Ce texte a été écrit en 2010 et les réseaux sociaux, s’ils existaient déjà, n’avaient pas encore connu leur essor actuel. Ils n’ont de cesse d’influencer l’opinion ambiante. Tout le monde s’y prend pour un journaliste. C’est aussi le règne des fake news, des opinions extrêmes sans aucun contrôle, des informations publiées sans recoupement ni vérification. C’est précisément le rôle des journalistes d’apporter leur regard critique, leur capacité d’analyse pour distinguer le vrai du faux. Malheureusement certains d’entre eux crient avec les loups, sans respect de la déontologie, pour vendre leur marchandise. Ils subissent les choix imposés par une attente de rentabilité, puisque les financiers ont pris le pouvoir dans les rédactions. Il faut sortit du cadre, du politiquement correct. D’où l’importance du subventionnement de la presse pour qu’elle garde son indépendance et joue son rôle de quatrième pouvoir. Certains journalistes font toutefois très bien leur boulot : ils osent lancer des alertes, mais à quel prix ?

Autre déviance du journalisme et de la politique : le phénomène de « pipolisation » du débat politique. Je défends une priorité aux idées plutôt qu’aux egos. Or la presse parle davantage des personnes que des idées. Je regrette ce vedettariat, comme dans le ­show-biz.

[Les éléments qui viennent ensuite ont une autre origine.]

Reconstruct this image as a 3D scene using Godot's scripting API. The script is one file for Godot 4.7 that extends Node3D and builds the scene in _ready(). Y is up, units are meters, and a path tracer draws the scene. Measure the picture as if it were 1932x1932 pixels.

En ce qui concerne le projet de société et les limites à fixer à la logique de marché, les politiques doivent retrouver leur rôle dans leurs instances respectives, locales, nationales et internationales, sans se laisser manipuler par les lobbies financiers et commerciaux. L’Europe doit se libérer des stratégies de libre échange et des règles dictées par les marchés financiers et le système capitaliste : je n’y vois aucun bénéfice en retour pour le bien commun.